We slow right down because pretty much all of us are tempted to try to be perfect immediately. We want to be able to play our shiny new piece at the suggested tempo – except we can’t. We haven’t done the work yet. I know that playing slowly can be frustrating, but not nearly as frustrating as trying to play quickly and failing. So keep it slow. Glacially slow.

Divide and conquer

Start off by deciding whether you want to get the notes under your fingers first, or feel comfortable with the tonguing. Once you’ve decided, spend some time on one, and then on the other.

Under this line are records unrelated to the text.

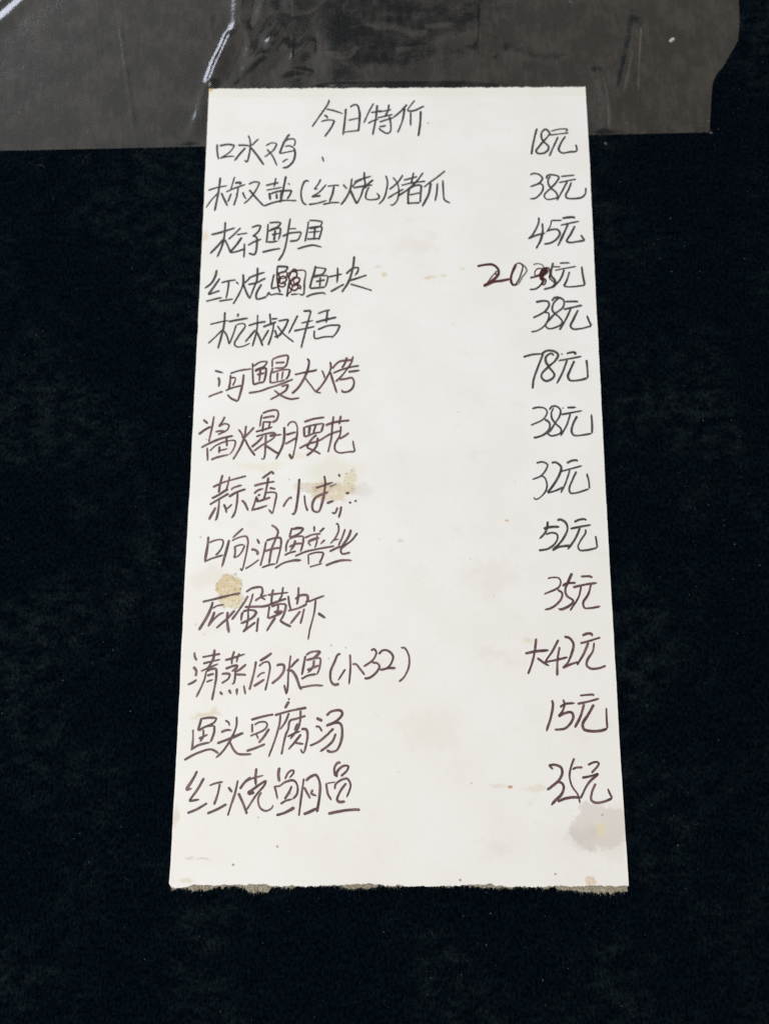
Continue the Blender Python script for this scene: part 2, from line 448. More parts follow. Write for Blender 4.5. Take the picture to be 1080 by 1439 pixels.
Z = np.full((NU, NV), 0.18)
RIDGES = [([[-41.6, 243.88], [-43.33, 228.99], [-44.22, 219.6], [-47.07, 212.77], [-51.17, 204.06], [-55.25, 190.67], [-61.7, 173.26]], 0.57, 2.7, -0.2),
    ([[-45.48, 219.67], [-47.57, 213.96], [-50.14, 207.45], [-52.7, 199.86], [-55.74, 192.1]], 0.5, 2.3, -0.3),
    ([[-32.37, 241.82], [-34.17, 228.45], [-36.32, 222.08], [-38.96, 215.79]], 0.44, 2.0, 0.2),
    ([[-33.02, 210.22], [-39.65, 203.98], [-47.75, 195.6]], 0.36, 1.7, 0),
    ([[-40.19, 234.76], [-41.38, 222.96], [-39.0, 213.46], [-41.13, 205.5]], 0.34, 1.6, 0),
    ([[-27.95, 222.18], [-29.87, 215.85], [-33.99, 212.01]], 0.36, 1.8, 0),
    ([[-16.77, 215.09], [-22.02, 207.85], [-27.7, 201.29]], 0.55, 2.6, 0),
    ([[-138.09, 218.6], [-128.37, 227.42], [-118.58, 237.55], [-111.16, 245.85]], 0.4, 3.0, 0.2),
    ([[-138.61, 228.6], [-128.75, 235.75], [-121.34, 242.52]], 0.4, 1.6, 0.2),
    ([[97.11, 217.85], [94.83, 206.32], [91.35, 195.05], [87.14, 181.19]], 0.52, 1.7, 0),
    ([[98.79, 214.82], [95.87, 197.64], [93.66, 182.22]], 0.3, 0.9, 0),
    ([[80.94, 197.92], [82.81, 187.04], [81.8, 167.68]], 0.55, 1.8, 0),
    ([[-85.58, 225.53], [-82.74, 205.01], [-78.87, 174.49]], 0.1, 0.7, 0),
    ([[42.93, 223.96], [41.62, 209.39], [40.42, 192.85]], 0.12, 0.45, 0),
    ([[-23.08, 233.76], [-24.13, 213.19], [-25.07, 196.58]], 0.12, 0.45, 0),
    ([[-1.78, 211.32], [-5.21, 207.46], [-13.19, 209.08]], 0.45, 1.6, 0),
    ([[-17.24, 200.12], [-22.19, 201.54], [-29.22, 200.23]], 0.4, 1.4, 0),
    ([[48.16, 206.12], [62.68, 200.11], [77.75, 200.97]], 0.25, 3.0, 0)]   # (points mm, height, half width, lean)
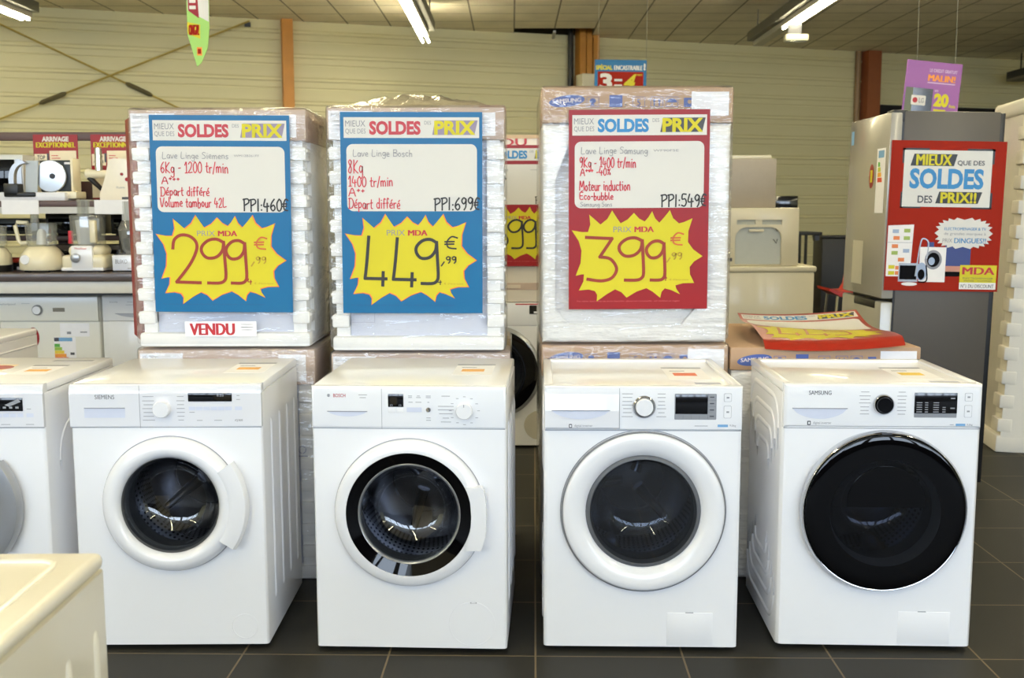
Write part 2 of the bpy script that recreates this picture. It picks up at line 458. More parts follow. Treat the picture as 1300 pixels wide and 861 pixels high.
def siemens():
    w, h, d = .59, .85, .57; cx, cz = .008, .473
    t = thing('washing_machine', 'white washing machine with plain white door, under the sold 299 euro carton', 'washing machine', (-1.065, 3.222, 0), math.radians(.5), 'washing machines in the front row')
    cabinet(t, w, h, d, cx, cz, .172, side='grooves'); drum(t, cx, cz, .15, .172, 40)
    p = leaning_panel(w-.002, .716, h-.001, -.006, .03, .026, .008).build('control_panel', GLOSSW, t, 30)
    X = lambda px: (px-208.5)/417; V = lambda py: -(h-(py-484.5)/415)
    q = mm(p, -.006)
    q.text('lettering', DINK, 'SIEMENS', X(119), V(498), X(144), V(503.5), 1, 0)
    q.rect('panel_seam', SEAM, X(175.5), V(486), X(176.2), V(541))
    tick_rows(q, 'programme_list', INK, X(179), X(195), [V(y) for y in (500, 505.5, 510.5, 515.5, 520.5, 525.5, 530.5)])
    tick_rows(q, 'programme_list', INK, X(223), X(233.5), [V(y) for y in (500, 505.5, 510.5, 515.5, 520.5, 525.5, 530.5)])
    for i in range(6): q.rect('button', RECESS, X(238.5+9.3*i), V(513.5), X(247+9.3*i), V(518.3), 1)
    q.rect('button', RECESS, X(297.5), V(513.5), X(306.5), V(518.3), 1)
    tick_rows(q, 'button_text', INK, X(239), X(246), [V(520.5)]); tick_rows(q, 'button_text', INK, X(248), X(256), [V(531)]); tick_rows(q, 'button_text', INK, X(269), X(282), [V(531)])
    tick_rows(q, 'button_text', INK, X(299), X(305), [V(499), V(504)]); q.text('button_text', DINK, 'iQ300', X(297), V(530), X(307), V(533), 1)
    q.done()
    s = MB().box(X(238), X(294), -.0085, 0, h-(507-484.5)/415, h-(496-484.5)/415, r=.002).build('display', SCREEN, p)
    z = mm(s, -.0086); z.text('display_digits', SEAM, '8:88', X(275), V(497.5), X(284), V(500.5), 1); z.done()
    knob(p, 'dial', X(205), h-(516-484.5)/415, .026, -.006, .022, PLASTIC)
    drawer_dip(p, X(105), X(157), h-(527.5-484.5)/415, h-(515-484.5)/415, -.0066, 'box')
    dr = MB().lathe([(.212, 0), (.2125, -.012), (.207, -.026), (.196, -.036), (.18, -.04), (.168, -.0385), (.152, -.026), (.150, .0)], 96, (cx, 0, cz)).build('door', PLASTIC, t, 50)
    MB().lathe([(.1505, -.024), (.148, -.018), (.144, .005), (.14, .012)], 64, (cx, 0, cz)).build('glass_rim', GASKET, dr, 60)
    bowl(dr, cx-.004, cz, .147, -.012, .1)
    a = math.radians(35)
    MB().lathe([(.185, -.020), (.187, -.043), (.2, -.047), (.235, -.04), (.243, -.03), (.243, -.016), (.2, -.012)], 24, (cx, 0, cz), 'y', -a, a, True).build('door_handle', PLASTIC, dr, 40)
    q = mm(t, -.0002); q.done()
    MB().lathe([(.041, -.0004), (.04, -.0012), (.0388, -.0012), (.0385, 0)], 40, (.222, 0, .075)).build('filter_cover', ENAMEL, t)
    MB().box(-w/2+.004, w/2-.004, -.0005, .004, .7135, .7158).build('panel_gap', SEAM, t)
    energy_sheet(t, .12, .25, .22, .42, h, OSTRIPE)
    door_gap_shade(t, cx, cz, .2125)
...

Tonguing: put the recorder down, and say the tonguing pattern out loud, in the metre of the piece, at the nice slow speed you’ve picked. In the example below, remembering to tongue the E after the semiquaver slur might be tricky. If I was working on this passage, I would say the tonguing (written in over the notes) a number of times to make sure I was completely comfortable with it. Note that I’ve also chosen a particular articulation. It’s fairly samey, but it might look different if some of the notes were marked staccato.

Notation with tonguing

Notation: again, play the notes at the glacially slow speed you’ve chosen. Don’t even worry about what your tongue is doing for the moment – just make sure you have all the right fingerings. Do it a few times at that speed. You could try it a little faster and see if you can spot any ‘micro finger flails’ *- this tells you which parts of the passage you’re not comfy with thus far. Go back to the slow speed and work on it some more.

Adding them together

When you’re confident that each skill feels comfortable, try adding them together – at the glacially slow speed. Then gradually speed it up.

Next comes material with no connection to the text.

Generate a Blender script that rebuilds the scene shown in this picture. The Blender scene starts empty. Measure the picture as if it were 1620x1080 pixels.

How long does this process take?

It depends! Sometimes it will be just a single bar that has you foxed, and you’ll fix it in a minute or two. Sometimes it will be sections of a longer run, and you’ll find yourself mouthing tonguing patterns as you wander around the supermarket. But in reality, the speed of success doesn’t really matter; what matters is that you get the passage under your control so that you feel confident when you play. That’s all that counts.